Quel est donc cet enseignement qui n’est pas l’école ? S’agit-il d’une école pas comme les autres ? Aziz Jellab en revient à l’histoire : "L’enseignement professionnel a bénéficié à ses origines d’une image positive. L’institutionnalisation de l’enseignement professionnel s’est opérée vers la fin du XIXe siècle pour se consolider au milieu du XXe. […] La véritable institutionnalisation et reconnaissance de l’enseignement professionnel formant des futurs ouvriers n’a vu le jour qu’à partir de 1911, avec la création du certificat de capacité professionnel (CCP) et plus encore, avec la Loi Astier qui crée, en 1919, le CAP".

Une dimension identitaire

Adaptation aux besoins économiques après 1945, promotion d’une culture ouvrière, professionnalisation du corps enseignant, tertiarisation du marché du travail, développement du chômage… L’enseignement professionnel, étroitement lié à la situation économique, en subit tous les aléas. Pour autant, l’auteur souligne que "l’examen au plus près des rapports entretenus par les élèves avec leur scolarité en LP montre que leur implication n’est pas suspendue à la seule quête d’un emploi à venir, et qu’elle comporte également une dimension identitaire qui est loin d’être négligeable".

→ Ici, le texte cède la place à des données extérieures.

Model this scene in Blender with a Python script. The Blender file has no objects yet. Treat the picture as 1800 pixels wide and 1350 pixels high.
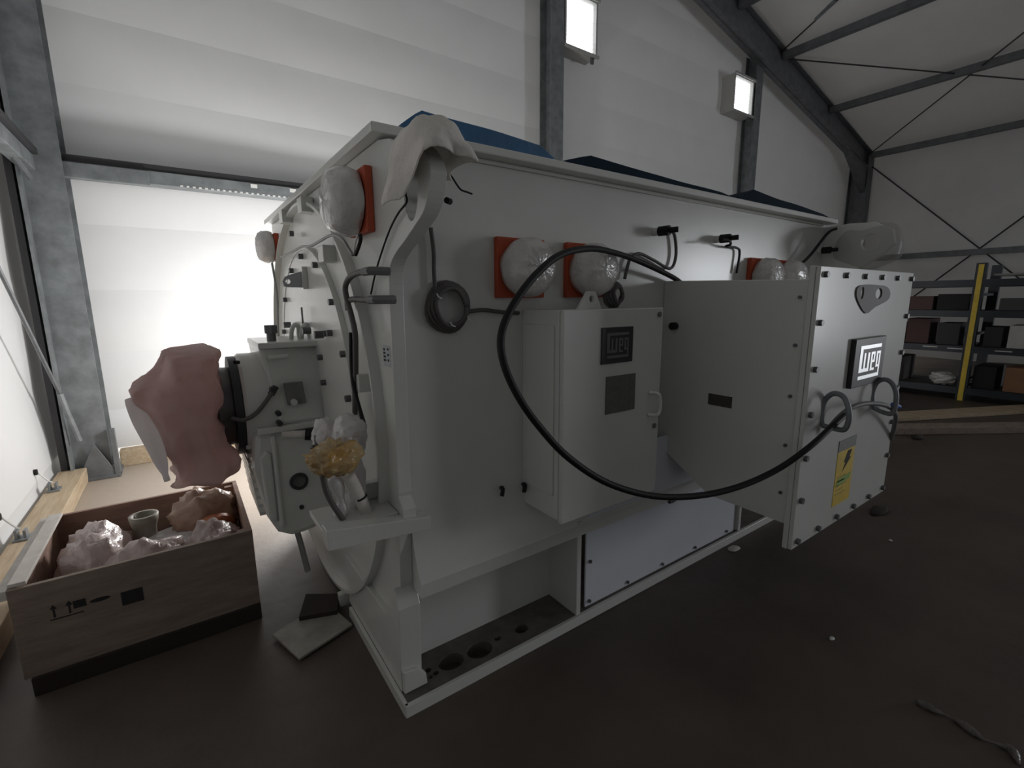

Place du CAP, Bac pro en trois ans, poursuites d’études… Les réformes se succèdent mais les élèves de LP subissent toujours pour la plupart leur orientation dans l’enseignement professionnel et dans ses différentes spécialités. Du sentiment d’échec au "déclic" de la réussite, Aziz Jellab décrit les défis pédagogiques et didactiques auxquels sont confrontés quotidiennement les professeurs en LP : "Le fait est établi : une majorité de PLP disent ‘faire de l’éducation’, ‘s’assurer du bien-être des élèves avant leur mise au travail’, et consacrer un temps non négligeable à ‘l’écoute’ de leur public". Il ajoute "toute la subtilité de l’enseignement en LP consiste à mettre en valeur des savoirs et des compétences professionnels tout en valorisant les savoirs généraux et théoriques, mais en les mettant en dialogue avec l’apprentissage d’un métier". 

Si l’auteur constate que "le LP constitue bien un laboratoire pédagogique", il appelle néanmoins les PLP à "une distance réflexive et à une évaluation objective de leur enseignement", faute de quoi ils pourraient "succomber au relativisme". Et d’en conclure : "Si des pédagogies de détour et avec elles, des ruses stratégiques s’avèrent nécessaires, elles n’ont d’efficacité que si les enseignants conservent de l’ambition pour leurs élèves, en les accompagnant et en les amenant à se réaliser par des apprentissages et par l’acquisition, jamais achevée, de compétences scolaires et professionnelles".

"Enseigner et étudier en lycée professionnel aujourd’hui", Editions L’Harmattan, 24€.